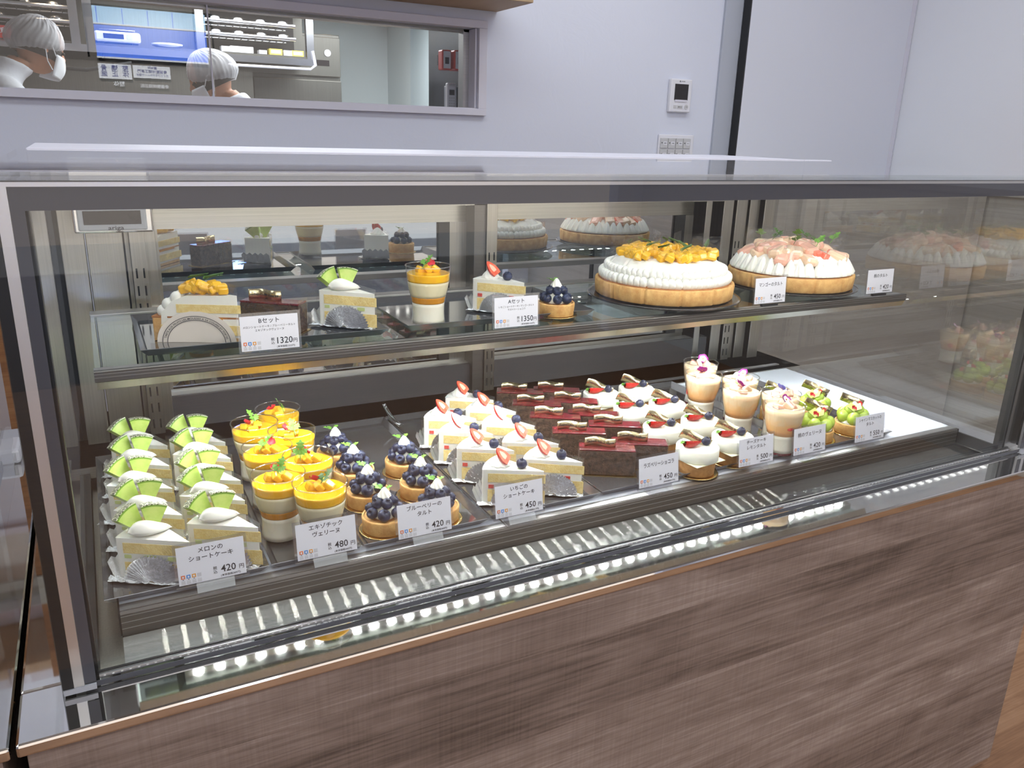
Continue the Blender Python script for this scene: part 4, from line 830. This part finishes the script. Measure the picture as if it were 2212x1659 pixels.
    m.build('film_wrap', 'film', t); return t
# ------------------------------------------------------------------ trays and plates
def tray(label, x0, x1, y0, y1, z, rim=.011, lip=.010, low_front=True, mt='tray'):
    t = thing('display_tray', label, 'tray', ((x0 + x1) / 2, (y0 + y1) / 2, z)); a, b = (x1 - x0) / 2, (y1 - y0) / 2; m = MB()
    MB().box(-a + lip, a - lip, -b + lip, b - lip, .0004, .0022).build('tray_floor', mt, t)
    vs = []
    for k, (e, zz) in enumerate(((lip, .0004), (0, rim), (-.0005, rim - .0006), (lip - .001, -.0002))): vs += [(-a + e, -b + e, zz), (a - e, -b + e, zz), (a - e, b - e, zz), (-a + e, b - e, zz)]
    m.add(vs, [(k * 4 + i, k * 4 + (i + 1) % 4, (k + 1) * 4 + (i + 1) % 4, (k + 1) * 4 + i) for k in range(3) for i in range(4)], 0)
    m.build('tray_rim', 'traysilver' if mt != 'tray' else 'trayrim', t); return t
# ------------------------------------------------------------------ lower shelf: trays, then rows of pastries
LZ, PZ = .7438, .7462
for lb, x0, x1, y0, y1 in (('black tray under the melon shortcakes at the left end', .084, .272, .128, .597), ('black mirror tray under the orange mango cups', .276, .394, .129, .597), ('black mirror tray under the blueberry tarts', .398, .584, .130, .597),
                           ('black tray with silver rim under the strawberry shortcakes', .588, .782, .136, .597), ('black tray under the raspberry chocolate cakes', .786, .962, .138, .597), ('black tray under the lemon cheesecake tarts', .966, 1.136, .139, .590),
                           ('black tray under the peach cups', 1.140, 1.264, .139, .570), ('black tray under the green grape tarts at the right end', 1.268, 1.462, .137, .520)):
    tray(lb, x0, x1, y0, y1, LZ)
ORD = ['frontmost', 'second from the front', 'third from the front', 'fourth from the front', 'rearmost']
def where(i, n, side):
    o = ORD[i] if i < n - 1 else 'rearmost'
    return f'{o} in the {side} column'
def rows(first, make, cols, noun, group, rz=0, jit=(0, 0), **k):
    """cols: list of (side name, [(x, y) from the front]); builds one, copies the rest"""
    proto = first
    for side, pts in cols:
        for i, (x, y) in enumerate(pts):
            lb = f'{noun}, {where(i, len(pts), side)}'; z = (PZ if len(k.get('z', ())) == 0 else k['z'][0]); a = rz + random.uniform(-1, 1) * jit[0]
            if proto is None: proto = make(lb, group); proto.location = (x, y, z); proto.rotation_euler = (0, 0, a)
            else: copy_tree(proto, None, (x, y, z), a, lb)['group'] = group
    return proto
g = 'melon shortcakes on the left tray'
pm = rows(None, make_melon_slice, (('left', [(.183, .140), (.183, .218), (.180, .308), (.184, .392), (.189, .476)]), ('right', [(.2655, .143), (.264, .229), (.270, .297), (.270, .385), (.273, .456)])), 'melon shortcake slice on the left tray', g, rad(-48), (.05,))
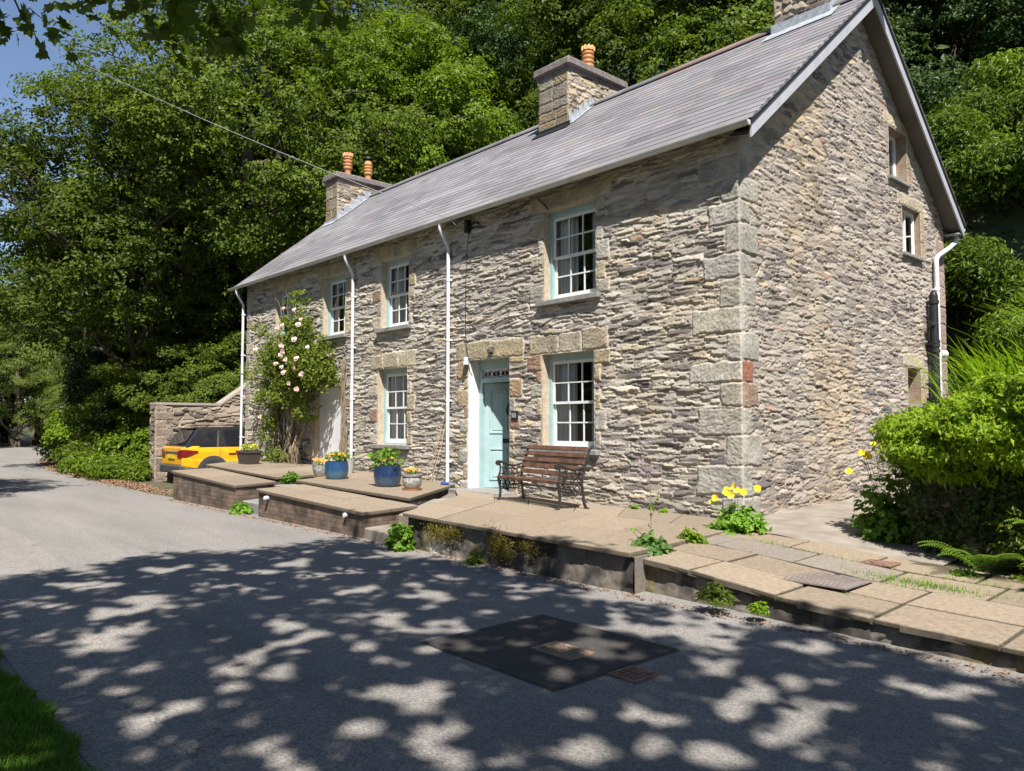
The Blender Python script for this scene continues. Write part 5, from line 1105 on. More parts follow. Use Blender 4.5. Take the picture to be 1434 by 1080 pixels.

++++

**What is being asked:** Leave out the pictures and output the rest of the material exactly as written.

**Solution to the exercise:**
Continue the Blender Python script for this scene: part 4, from line 830. This part finishes the script. Measure the picture as if it were 2212x1659 pixels.
    m.build('film_wrap', 'film', t); return t
# ------------------------------------------------------------------ trays and plates
def tray(label, x0, x1, y0, y1, z, rim=.011, lip=.010, low_front=True, mt='tray'):
    t = thing('display_tray', label, 'tray', ((x0 + x1) / 2, (y0 + y1) / 2, z)); a, b = (x1 - x0) / 2, (y1 - y0) / 2; m = MB()
    MB().box(-a + lip, a - lip, -b + lip, b - lip, .0004, .0022).build('tray_floor', mt, t)
    vs = []
    for k, (e, zz) in enumerate(((lip, .0004), (0, rim), (-.0005, rim - .0006), (lip - .001, -.0002))): vs += [(-a + e, -b + e, zz), (a - e, -b + e, zz), (a - e, b - e, zz), (-a + e, b - e, zz)]
    m.add(vs, [(k * 4 + i, k * 4 + (i + 1) % 4, (k + 1) * 4 + (i + 1) % 4, (k + 1) * 4 + i) for k in range(3) for i in range(4)], 0)
    m.build('tray_rim', 'traysilver' if mt != 'tray' else 'trayrim', t); return t
# ------------------------------------------------------------------ lower shelf: trays, then rows of pastries
LZ, PZ = .7438, .7462
for lb, x0, x1, y0, y1 in (('black tray under the melon shortcakes at the left end', .084, .272, .128, .597), ('black mirror tray under the orange mango cups', .276, .394, .129, .597), ('black mirror tray under the blueberry tarts', .398, .584, .130, .597),
                           ('black tray with silver rim under the strawberry shortcakes', .588, .782, .136, .597), ('black tray under the raspberry chocolate cakes', .786, .962, .138, .597), ('black tray under the lemon cheesecake tarts', .966, 1.136, .139, .590),
                           ('black tray under the peach cups', 1.140, 1.264, .139, .570), ('black tray under the green grape tarts at the right end', 1.268, 1.462, .137, .520)):
    tray(lb, x0, x1, y0, y1, LZ)
ORD = ['frontmost', 'second from the front', 'third from the front', 'fourth from the front', 'rearmost']
def where(i, n, side):
    o = ORD[i] if i < n - 1 else 'rearmost'
    return f'{o} in the {side} column'
def rows(first, make, cols, noun, group, rz=0, jit=(0, 0), **k):
    """cols: list of (side name, [(x, y) from the front]); builds one, copies the rest"""
    proto = first
    for side, pts in cols:
        for i, (x, y) in enumerate(pts):
            lb = f'{noun}, {where(i, len(pts), side)}'; z = (PZ if len(k.get('z', ())) == 0 else k['z'][0]); a = rz + random.uniform(-1, 1) * jit[0]
            if proto is None: proto = make(lb, group); proto.location = (x, y, z); proto.rotation_euler = (0, 0, a)
            else: copy_tree(proto, None, (x, y, z), a, lb)['group'] = group
    return proto
g = 'melon shortcakes on the left tray'
pm = rows(None, make_melon_slice, (('left', [(.183, .140), (.183, .218), (.180, .308), (.184, .392), (.189, .476)]), ('right', [(.2655, .143), (.264, .229), (.270, .297), (.270, .385), (.273, .456)])), 'melon shortcake slice on the left tray', g, rad(-48), (.05,))
The Blender Python script for this scene continues. Write part 5, from line 1105 on. More parts follow. Use Blender 4.5. Take the picture to be 1434 by 1080 pixels.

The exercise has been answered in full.